A lively panel of leaders in the space industry took on the question of how the U.S. can keep its edge in space with competitors nipping at our heels. In fact, argued one panelist provocatively, we might actually want to take a few notes from adversaries.
The panel was moderated by The Aerospace Corporation VP Defense Strategic Space Jamie Morin, who began with a high level lightning round: What is one thing the government can do to accelerate the space industrial base? You get one and only one vote.
"We need to be more like China," began Dave Cavossa, President of the Commercial Space Foundation (CSF) — getting a laugh from the room as he expanded on the idea. (He joked: "If anybody wants to be president of CSF, next week's a good time.")
"The Chinese are moving very, very quickly to overtake the United States when it comes to space dominance," he explained. "They're building the infrastructure on the ground, the spaceports, the launch pads. They're investing in satellite manufacturing and payload processing facilities all across the country. They have set a singular focus on beating the United States in space, and they can do that, in communism and a centrally planned economy, in a way that we can't."
Cavossa's point was well taken by the panel: dominance in space isn't determined by ideology, but by execution. And right now, he argued, China is doing what the U.S. can't, or won't.
Alyssa Goessler, VP at AE Industrial Partners, noted that while money is flowing to the sector, she doesn't always see clear shared incentives between investors and government entities.
AIAA President Clay Mowry concurred: "Industry's good at doing investing in the things they think they can get a return on invested capital in the five to ten year horizon. But in terms of mobility in space and the space environment, we need sustained development in some of the core technologies that are going to get us there. Those are more ten, even twenty-year time horizons. Developing fundamental technology is where we need to push."

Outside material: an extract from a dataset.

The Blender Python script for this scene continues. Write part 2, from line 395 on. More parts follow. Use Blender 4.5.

Cavossa pointed out that this type of work is where the U.S. historically excels: going "from zero to one," as opposed to "from one to X," which is where he suggested is China's chosen expertise at present.
Goessler noted that the talent pipeline is still in dire need of maintenance, and not just pure STEM.

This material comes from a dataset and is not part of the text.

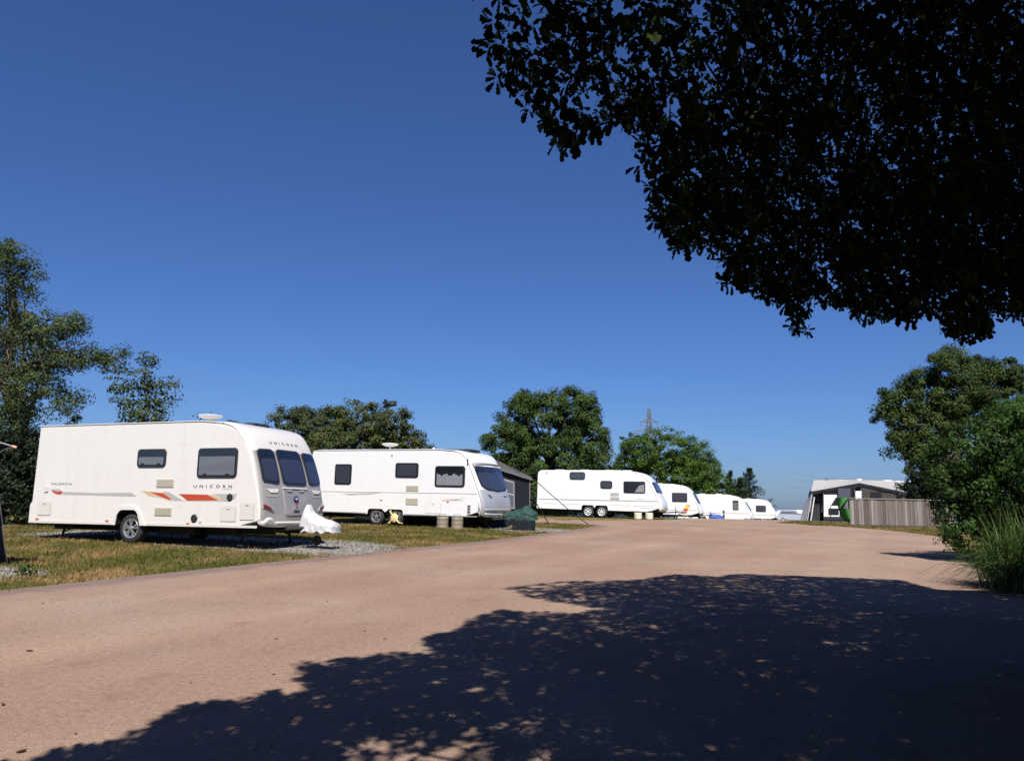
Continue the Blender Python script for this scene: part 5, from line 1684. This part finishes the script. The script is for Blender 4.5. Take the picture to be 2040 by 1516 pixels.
# items round the second caravan
def local_thing(name, label, cat, P, x, y, group=None, rz=0.0, dz=None):
    p = frame_pt(P, x, y)
    return thing(name, label, cat, (p[0], p[1], float(ground_z(*p)) if dz is None else dz), P[3] + rz, group)
M_DRUM = mat('sun-bleached_beige_plastic', (.22, .19, .145), .6, vary=.15, vscale=4)
M_DRUMC = mat('cream_plastic_drum', (.60, .54, .43), .6)
def drum(label, P, x, y, group, m=M_DRUM, r=.20, h=.40):
    t = local_thing('water_drum', label, 'water container', P, x, y, group)
    mb = MB(); mb.lathe([(r * .9, 0), (r * .97, .03), (r, .06), (r * .97, .08), (r * .97, h * .45), (r, h * .5), (r * .97, h * .55), (r * .97, h - .08), (r, h - .06), (r * .96, h - .02), (r * .82, h), (r * .78, h - .02), (0, h - .025)], (0, 0, 0), 'Z', 24)
    mb.build('body', m, t, smooth=45)
    mb = MB(); mb.lathe([(.05, h - .025), (.05, h + .02), (.045, h + .03), (0, h + .03)], (r * .35, 0, 0), 'Z', 14); mb.build('cap', M_BLKPL, t, smooth=40)
    mb = MB(); mb.tube([(-r * .97, 0, h - .06), (-r * .6, -.02, h + .09), (r * .6, -.02, h + .09), (r * .97, 0, h - .06)], .010, 6); mb.build('handle', M_STEEL, t)
drum('beige water drum beside the second caravan, the nearer to its wheels', P2, 2.43, -1.32, 'water drums by the second caravan')
drum('beige water drum beside the second caravan, the one nearer its nose', P2, 2.98, -1.30, 'water drums by the second caravan')
drum('cream water drum under the nose of the third caravan, the left one', P3, 2.45, -1.45, 'water drums by the third caravan', M_DRUMC, .21, .34)
drum('cream water drum under the nose of the third caravan, the right one', P3, 3.05, -1.45, 'water drums by the third caravan', M_DRUMC, .21, .34)

t = local_thing('wheel_clamp', 'pale yellow clamp locked over the front wheel of the white caravan', 'wheel clamp', P2, .42, -1.17)
M_YEL = mat('pale_yellow_paint', (.70, .57, .30), .5)
mb = MB(); mb.lathe([(0, -.05), (.10, -.045), (.15, -.02), (.155, 0), (0, 0)], (0, 0, .30), 'Y', 24); mb.build('disc', M_YEL, t, smooth=40)
for a in (2.2, 3.9, 5.6):
    mb = MB(); mb.tube([(.10 * math.cos(a), -.03, .30 + .10 * math.sin(a)), (.30 * math.cos(a), -.03, .30 + .27 * math.sin(a)), (.34 * math.cos(a), .10, .30 + .30 * math.sin(a))], .025, 8); mb.build('arm', M_YEL, t, smooth=40)
t = local_thing('waste_tank', 'dark grey waste water tank beneath the green hitch cover', 'waste container', P2, 4.95, -.25)
mb = MB(); mb.prism([(x, y, .02) for x, y in rrect(-.33, .33, -.22, .22, .08)], (0, 0, 1), .34, .04); mb.build('body', mat('slate_plastic', (.012, .017, .022), .6, spec=.15), t)
mb = MB(); mb.lathe([(.06, .35), (.06, .40), (0, .40)], (.18, 0, 0), 'Z', 14); mb.build('cap', M_BLKPL, t)
for s in (-1, 1):
    mb = MB(); mb.lathe([(.02, -.02), (.08, -.02), (.08, .02), (.02, .02)], (-.28, s * .24, .08), 'Y', 14); mb.build('wheel', M_BLKPL, t)

# colourful deckchair by the fourth caravan
p = at_depth(1362, 1026, 55.5)
t = thing('deckchair', 'folding deckchair with red, yellow and green cloth beside a distant caravan', 'deckchair', foot(p[0], 55.5), .5)
mb = MB()
for s in (-.3, .3):
    mb.tube([(-.35, s, .02), (.42, s, .95)], .018, 6); mb.tube([(.40, s * .93, .02), (-.42, s * .93, .50)], .018, 6)
mb.tube([(.42, -.3, .95), (.42, .3, .95)], .018, 6); mb.tube([(-.42, -.28, .50), (-.42, .28, .50)], .018, 6)
mb.build('frame', M_TRIM, t)
for nm, m, a, b in (('seat_cloth', mat('red_cloth', (.55, .04, .02), .7), (.05, .36), (.24, .70)), ('seat_cloth', mat('yellow_cloth', (.65, .45, .08), .7), (.24, .70), (.42, .95)), ('seat_cloth', mat('green_cloth', (.05, .28, .08), .7), (-.42, .50), (.05, .36))):
    mb = MB(); sheet(mb, [(a[0], -.26, a[1]), (b[0], -.26, b[1]), (b[0], .26, b[1]), (a[0], .26, a[1])]); mb.build(nm, m, t)
p = at_depth(1442, 1034, 62)
t = thing('bollard', 'short dark post standing by the blue hitch cover', 'post', foot(p[0], 62))
mb = MB(); mb.lathe([(.07, -.02), (.07, .72), (.09, .74), (.09, .80), (.05, .84), (0, .84)], (0, 0, 0), 'Z', 14); mb.build('shaft', M_BLKPL, t, smooth=40)
mb = MB(); mb.lathe([(.073, .55), (.073, .62)], (0, 0, 0), 'Z', 14); mb.build('band', M_LGREYV, t)
drum('black water drum in front of the caravan with the upright window, left one', P5, 2.55, -1.7, 'black drums on the crest', M_BLKPL, .2, .42)
drum('black water drum in front of the caravan with the upright window, right one', P5, 3.15, -1.7, 'black drums on the crest', M_BLKPL, .2, .42)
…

"I love engineers, I'm marrying one soon. They're great. But we also need welders! And we need the people putting all of these parts together. We need to be attracting these talent bases and fostering them over time," she said. "I feel like we've kind of seen this movie before, looking back at the Apollo era: as the budget for NASA decreased from its peak in the sixties, we lost institutional knowledge, we lost talent, and suppliers closed."
Mowry agreed, but suggested that space is arguably the hotter sector over tech these days, a reversal of a decade ago, which increases the talent pool. He recalled working with college students taking novel, AI-based approaches to space problems that deeply impressed him and implied the new generation is well equipped to join the space enterprise.